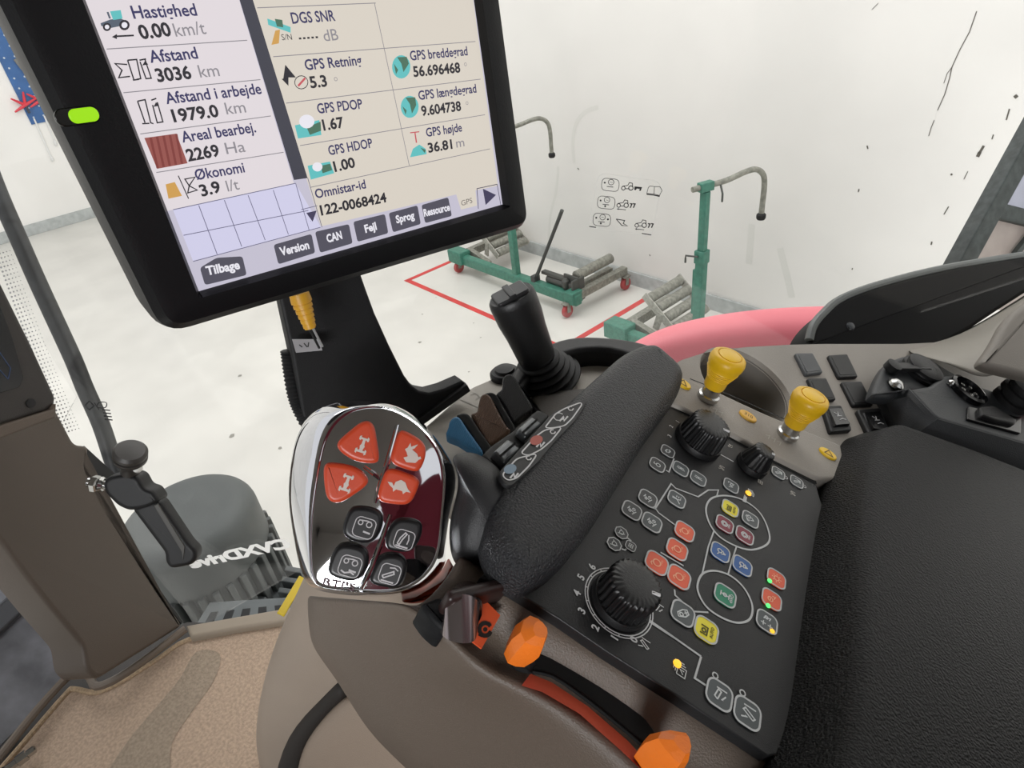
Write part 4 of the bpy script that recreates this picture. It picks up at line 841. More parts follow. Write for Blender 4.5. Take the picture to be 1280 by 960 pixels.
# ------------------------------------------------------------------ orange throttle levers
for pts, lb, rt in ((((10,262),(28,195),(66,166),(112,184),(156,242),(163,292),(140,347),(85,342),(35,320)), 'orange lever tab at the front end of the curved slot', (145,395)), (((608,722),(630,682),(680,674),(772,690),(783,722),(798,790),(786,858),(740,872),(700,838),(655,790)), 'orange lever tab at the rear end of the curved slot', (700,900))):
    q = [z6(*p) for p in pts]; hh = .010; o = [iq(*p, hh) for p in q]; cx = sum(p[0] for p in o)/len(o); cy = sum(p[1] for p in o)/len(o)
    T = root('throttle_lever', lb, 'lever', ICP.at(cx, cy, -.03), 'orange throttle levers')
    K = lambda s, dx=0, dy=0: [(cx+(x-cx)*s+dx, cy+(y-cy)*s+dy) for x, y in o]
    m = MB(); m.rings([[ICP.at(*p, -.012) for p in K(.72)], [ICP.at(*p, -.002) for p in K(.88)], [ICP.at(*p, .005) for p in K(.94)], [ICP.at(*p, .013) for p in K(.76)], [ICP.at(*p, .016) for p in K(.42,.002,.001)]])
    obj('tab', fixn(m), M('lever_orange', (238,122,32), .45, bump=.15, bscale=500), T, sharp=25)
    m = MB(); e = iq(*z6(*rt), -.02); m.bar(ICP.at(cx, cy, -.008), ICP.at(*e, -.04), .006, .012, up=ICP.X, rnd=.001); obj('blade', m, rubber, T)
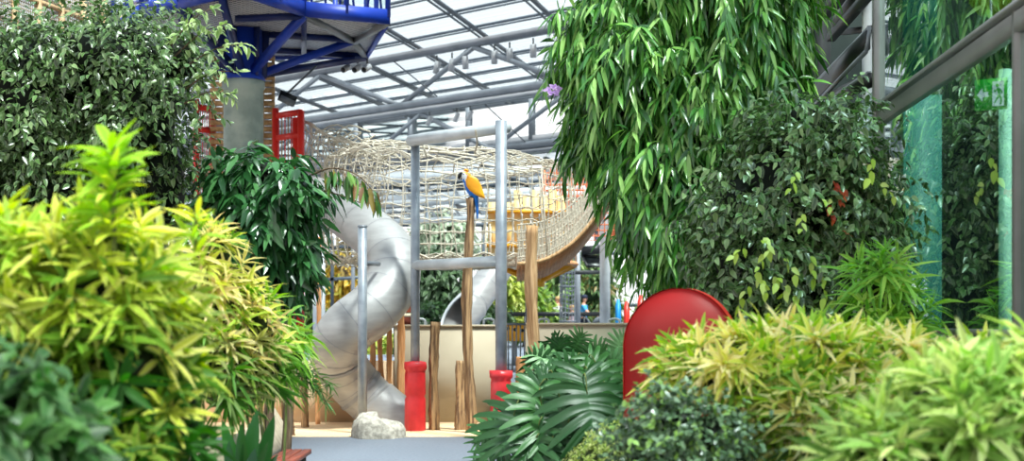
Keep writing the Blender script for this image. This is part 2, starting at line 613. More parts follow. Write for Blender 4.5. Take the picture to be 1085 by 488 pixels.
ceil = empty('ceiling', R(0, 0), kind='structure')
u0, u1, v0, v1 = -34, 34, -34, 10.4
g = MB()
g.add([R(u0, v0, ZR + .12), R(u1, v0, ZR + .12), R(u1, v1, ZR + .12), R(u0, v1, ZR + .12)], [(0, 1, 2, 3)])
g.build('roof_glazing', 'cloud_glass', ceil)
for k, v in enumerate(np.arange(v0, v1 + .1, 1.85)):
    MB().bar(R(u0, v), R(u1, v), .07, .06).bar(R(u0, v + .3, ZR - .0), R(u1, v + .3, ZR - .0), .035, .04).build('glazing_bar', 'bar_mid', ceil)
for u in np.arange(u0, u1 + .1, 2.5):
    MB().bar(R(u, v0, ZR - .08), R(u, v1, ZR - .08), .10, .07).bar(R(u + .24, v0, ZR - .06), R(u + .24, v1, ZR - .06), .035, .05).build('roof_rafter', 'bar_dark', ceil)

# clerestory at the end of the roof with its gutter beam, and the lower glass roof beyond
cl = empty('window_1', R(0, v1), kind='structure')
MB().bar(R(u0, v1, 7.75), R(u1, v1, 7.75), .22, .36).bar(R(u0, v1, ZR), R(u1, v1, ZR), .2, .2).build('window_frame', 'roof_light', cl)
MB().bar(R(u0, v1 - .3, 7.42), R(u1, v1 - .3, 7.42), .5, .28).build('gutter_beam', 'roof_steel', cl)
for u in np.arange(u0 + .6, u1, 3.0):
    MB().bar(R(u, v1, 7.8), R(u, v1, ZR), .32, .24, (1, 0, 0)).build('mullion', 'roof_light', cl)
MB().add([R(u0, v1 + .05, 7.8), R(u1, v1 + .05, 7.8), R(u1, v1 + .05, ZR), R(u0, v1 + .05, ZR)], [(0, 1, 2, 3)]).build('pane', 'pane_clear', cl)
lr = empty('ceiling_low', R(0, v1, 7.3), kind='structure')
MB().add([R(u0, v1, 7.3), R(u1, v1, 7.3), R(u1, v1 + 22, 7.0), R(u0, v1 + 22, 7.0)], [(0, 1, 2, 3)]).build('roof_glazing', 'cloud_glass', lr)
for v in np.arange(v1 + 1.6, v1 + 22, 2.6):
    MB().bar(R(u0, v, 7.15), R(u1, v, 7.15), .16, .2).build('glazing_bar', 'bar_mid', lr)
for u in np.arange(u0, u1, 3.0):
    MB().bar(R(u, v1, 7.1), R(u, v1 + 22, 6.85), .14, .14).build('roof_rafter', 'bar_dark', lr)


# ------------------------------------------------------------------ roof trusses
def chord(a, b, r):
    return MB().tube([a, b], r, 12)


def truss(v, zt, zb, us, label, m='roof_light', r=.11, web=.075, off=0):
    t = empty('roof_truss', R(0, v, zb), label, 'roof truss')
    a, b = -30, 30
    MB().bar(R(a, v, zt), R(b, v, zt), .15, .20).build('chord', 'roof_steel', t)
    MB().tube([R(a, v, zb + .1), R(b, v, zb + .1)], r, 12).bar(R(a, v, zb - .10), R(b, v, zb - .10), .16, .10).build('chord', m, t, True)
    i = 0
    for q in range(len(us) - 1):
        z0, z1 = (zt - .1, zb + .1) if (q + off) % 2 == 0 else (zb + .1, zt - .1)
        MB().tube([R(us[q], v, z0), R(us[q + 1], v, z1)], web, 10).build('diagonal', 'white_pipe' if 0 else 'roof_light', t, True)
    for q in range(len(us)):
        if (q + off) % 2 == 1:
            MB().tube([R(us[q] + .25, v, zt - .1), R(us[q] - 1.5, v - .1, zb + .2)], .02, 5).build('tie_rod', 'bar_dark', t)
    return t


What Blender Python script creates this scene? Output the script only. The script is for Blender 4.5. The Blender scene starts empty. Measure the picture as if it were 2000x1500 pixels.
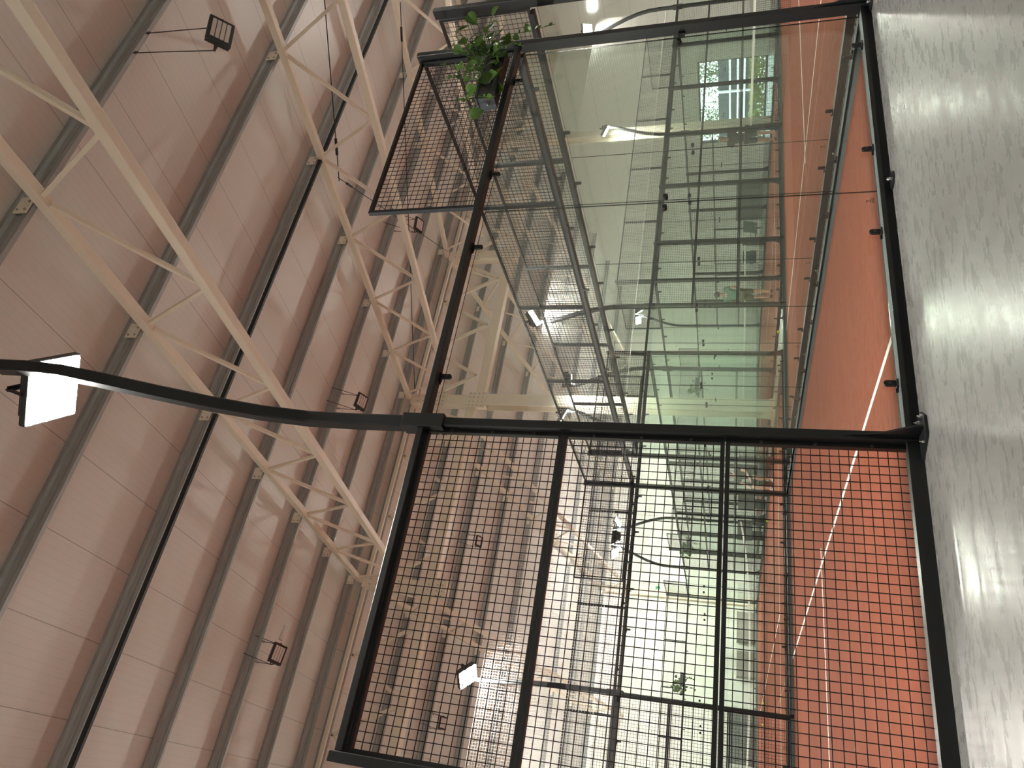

****

> _Task to carry out_:
Repeat all of the data above word for word, minus the pictures.

> _The completed task_:
Write part 4 of the bpy script that recreates this picture. It picks up at line 841. More parts follow. Write for Blender 4.5. Take the picture to be 1280 by 960 pixels.
# ------------------------------------------------------------------ orange throttle levers
for pts, lb, rt in ((((10,262),(28,195),(66,166),(112,184),(156,242),(163,292),(140,347),(85,342),(35,320)), 'orange lever tab at the front end of the curved slot', (145,395)), (((608,722),(630,682),(680,674),(772,690),(783,722),(798,790),(786,858),(740,872),(700,838),(655,790)), 'orange lever tab at the rear end of the curved slot', (700,900))):
    q = [z6(*p) for p in pts]; hh = .010; o = [iq(*p, hh) for p in q]; cx = sum(p[0] for p in o)/len(o); cy = sum(p[1] for p in o)/len(o)
    T = root('throttle_lever', lb, 'lever', ICP.at(cx, cy, -.03), 'orange throttle levers')
    K = lambda s, dx=0, dy=0: [(cx+(x-cx)*s+dx, cy+(y-cy)*s+dy) for x, y in o]
    m = MB(); m.rings([[ICP.at(*p, -.012) for p in K(.72)], [ICP.at(*p, -.002) for p in K(.88)], [ICP.at(*p, .005) for p in K(.94)], [ICP.at(*p, .013) for p in K(.76)], [ICP.at(*p, .016) for p in K(.42,.002,.001)]])
    obj('tab', fixn(m), M('lever_orange', (238,122,32), .45, bump=.15, bscale=500), T, sharp=25)
    m = MB(); e = iq(*z6(*rt), -.02); m.bar(ICP.at(cx, cy, -.008), ICP.at(*e, -.04), .006, .012, up=ICP.X, rnd=.001); obj('blade', m, rubber, T)
Keep writing the Blender script for this image. This is part 2, starting at line 613. More parts follow. Write for Blender 4.5. Take the picture to be 1085 by 488 pixels.
ceil = empty('ceiling', R(0, 0), kind='structure')
u0, u1, v0, v1 = -34, 34, -34, 10.4
g = MB()
g.add([R(u0, v0, ZR + .12), R(u1, v0, ZR + .12), R(u1, v1, ZR + .12), R(u0, v1, ZR + .12)], [(0, 1, 2, 3)])
g.build('roof_glazing', 'cloud_glass', ceil)
for k, v in enumerate(np.arange(v0, v1 + .1, 1.85)):
    MB().bar(R(u0, v), R(u1, v), .07, .06).bar(R(u0, v + .3, ZR - .0), R(u1, v + .3, ZR - .0), .035, .04).build('glazing_bar', 'bar_mid', ceil)
for u in np.arange(u0, u1 + .1, 2.5):
    MB().bar(R(u, v0, ZR - .08), R(u, v1, ZR - .08), .10, .07).bar(R(u + .24, v0, ZR - .06), R(u + .24, v1, ZR - .06), .035, .05).build('roof_rafter', 'bar_dark', ceil)

# clerestory at the end of the roof with its gutter beam, and the lower glass roof beyond
cl = empty('window_1', R(0, v1), kind='structure')
MB().bar(R(u0, v1, 7.75), R(u1, v1, 7.75), .22, .36).bar(R(u0, v1, ZR), R(u1, v1, ZR), .2, .2).build('window_frame', 'roof_light', cl)
MB().bar(R(u0, v1 - .3, 7.42), R(u1, v1 - .3, 7.42), .5, .28).build('gutter_beam', 'roof_steel', cl)
for u in np.arange(u0 + .6, u1, 3.0):
    MB().bar(R(u, v1, 7.8), R(u, v1, ZR), .32, .24, (1, 0, 0)).build('mullion', 'roof_light', cl)
MB().add([R(u0, v1 + .05, 7.8), R(u1, v1 + .05, 7.8), R(u1, v1 + .05, ZR), R(u0, v1 + .05, ZR)], [(0, 1, 2, 3)]).build('pane', 'pane_clear', cl)
lr = empty('ceiling_low', R(0, v1, 7.3), kind='structure')
MB().add([R(u0, v1, 7.3), R(u1, v1, 7.3), R(u1, v1 + 22, 7.0), R(u0, v1 + 22, 7.0)], [(0, 1, 2, 3)]).build('roof_glazing', 'cloud_glass', lr)
for v in np.arange(v1 + 1.6, v1 + 22, 2.6):
    MB().bar(R(u0, v, 7.15), R(u1, v, 7.15), .16, .2).build('glazing_bar', 'bar_mid', lr)
for u in np.arange(u0, u1, 3.0):
    MB().bar(R(u, v1, 7.1), R(u, v1 + 22, 6.85), .14, .14).build('roof_rafter', 'bar_dark', lr)


# ------------------------------------------------------------------ roof trusses
def chord(a, b, r):
    return MB().tube([a, b], r, 12)


def truss(v, zt, zb, us, label, m='roof_light', r=.11, web=.075, off=0):
    t = empty('roof_truss', R(0, v, zb), label, 'roof truss')
    a, b = -30, 30
    MB().bar(R(a, v, zt), R(b, v, zt), .15, .20).build('chord', 'roof_steel', t)
    MB().tube([R(a, v, zb + .1), R(b, v, zb + .1)], r, 12).bar(R(a, v, zb - .10), R(b, v, zb - .10), .16, .10).build('chord', m, t, True)
    i = 0
    for q in range(len(us) - 1):
        z0, z1 = (zt - .1, zb + .1) if (q + off) % 2 == 0 else (zb + .1, zt - .1)
        MB().tube([R(us[q], v, z0), R(us[q + 1], v, z1)], web, 10).build('diagonal', 'white_pipe' if 0 else 'roof_light', t, True)
    for q in range(len(us)):
        if (q + off) % 2 == 1:
            MB().tube([R(us[q] + .25, v, zt - .1), R(us[q] - 1.5, v - .1, zb + .2)], .02, 5).build('tie_rod', 'bar_dark', t)
    return t


What Blender Python script creates this scene? Output the script only. The script is for Blender 4.5. The Blender scene starts empty. Measure the picture as if it were 2000x1500 pixels.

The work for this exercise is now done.